現在、ほたる村の村長を務める江頭輝さんは、1946年生まれ。佐賀県出身の76歳で、50歳のときに小金井へ引っ越してきました。自然豊かな佐賀平野で生まれ育った江頭さんは、東京の行き過ぎた都市開発に疑問を抱いていました。
「本来、自然と住民は共存すべきもの。これ以上、人が身勝手なことをしていたら、やがてブーメランになって私たちに還ってきてしまう」
江頭さんは居ても立ってもいられず、「野川ほたる村」の活動に参加することにしました。
江頭さんが参加したころ、「野川ほたる村」はちょうど活動の転機を迎えていました。そこで、江頭さんは「ほたる村」の活動に一石を投じます。
「ただ『いまある自然を大事にしよう』と言っても説得力がありません。データを取って、私たちがいかに自然に恵まれているのか、明らかにしませんか?」
江頭さんは専門家の力も借りて、野川やそれに隣接する野川公園、武蔵野公園で実際に見られた動物や植物を細かく調査・分析していきました。その結果、植物は約400種類、昆虫は約250種類、鳥は約40種類が生息していることがわかりました。
なかには絶滅の恐れがある「レッドリスト」に載っている種類が、96種もあったそうです。一方、江戸時代以前から生き続けている在来植物は約7割~8割以上もあって、新宿から30分とかからない場所に、希少な自然が残されていることが判明。江頭さんは仕事をしながら、寝る間も惜しんで調査結果をまとめ上げていきました。
そんな地道な作業を20年以上続けて、ようやく報われるときがきました。5年前の2018年6月、野川公園を流れる野川の本流にほたるが現れ、優しい光を放ってふんわり舞うようになりました。次の年は最大35匹、さらに次の年は50匹ものほたるが現れてくれました。

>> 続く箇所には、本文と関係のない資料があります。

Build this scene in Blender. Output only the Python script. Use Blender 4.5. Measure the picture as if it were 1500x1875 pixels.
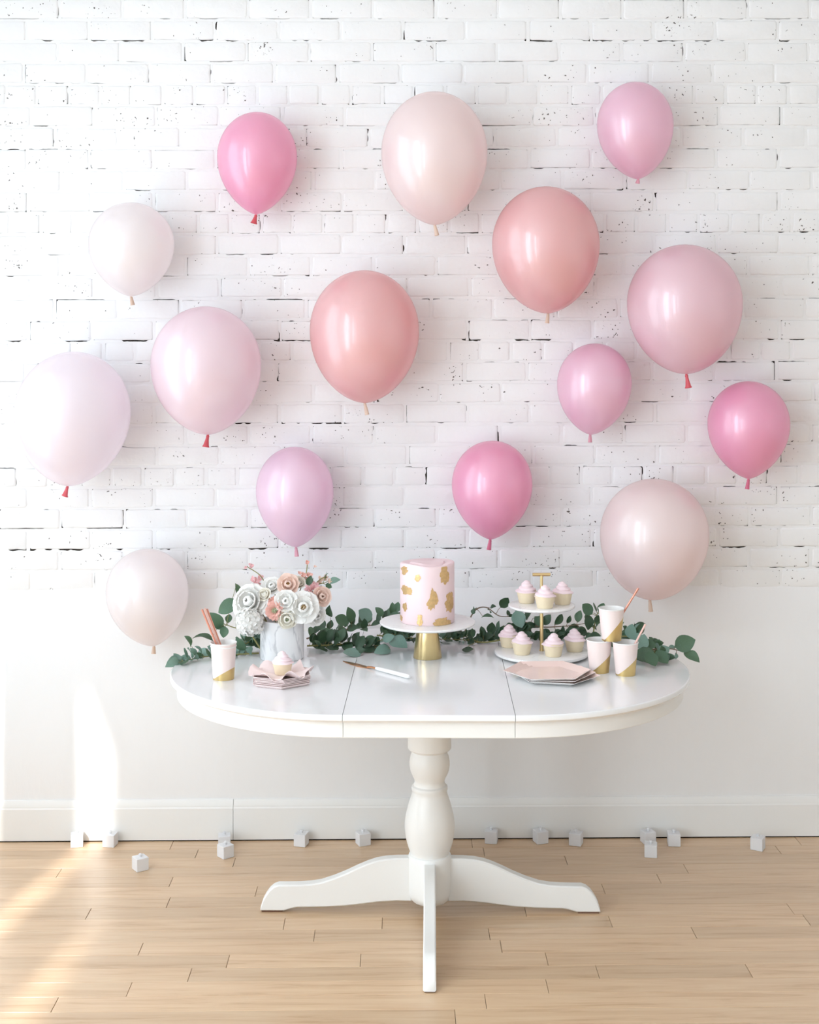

「ほたるの里に放ったほたるは、長い間どれだけ苦心しても増えなかったのに、野川の本流にこれほどのほたるが定着してくれるなんて……これは令和の奇跡だ!」
ほたる村のメンバーが喜び合うなか、江頭さんには何となく心当たりがありました。川にほたるが現れた前年、台風で「ほたるの里」の一帯には水が溢れました。そのとき、ほたるの幼虫とカワニナが広い野川に流出して、一気に育ったのではないか。ほたる自身も30世代以上にわたって命をつないできたことで、偶然、野川の自然環境に適応した遺伝子を持つものが発生したのではなかろうか……。
「その時々のメンバーが長い間、努力を続けてきたことへのご褒美かも知れない」
江頭さんは、物事を継続することの大切さをひしひしと感じています。
今年(2023年)も、野川にほたるの季節がやってきます。江頭さんは「1日たりとも気を抜けない」と気を引き締めます。なかには、悪気はなくても結果的に自然を傷つけている家族連れもいるそうです。昭和のころからくすぶる道路の建設工事計画にも目を光らせなくてはいけません。
「ほたるは豊かな自然環境の再生、清流の再生のシンボルにすぎません。そして、私たち人間も自然の一員にすぎないんです」
丁寧に丁寧に再生してきた野川の自然を次の世代につなぐため、江頭さんの静かな「闘い」は、まだまだ続きます。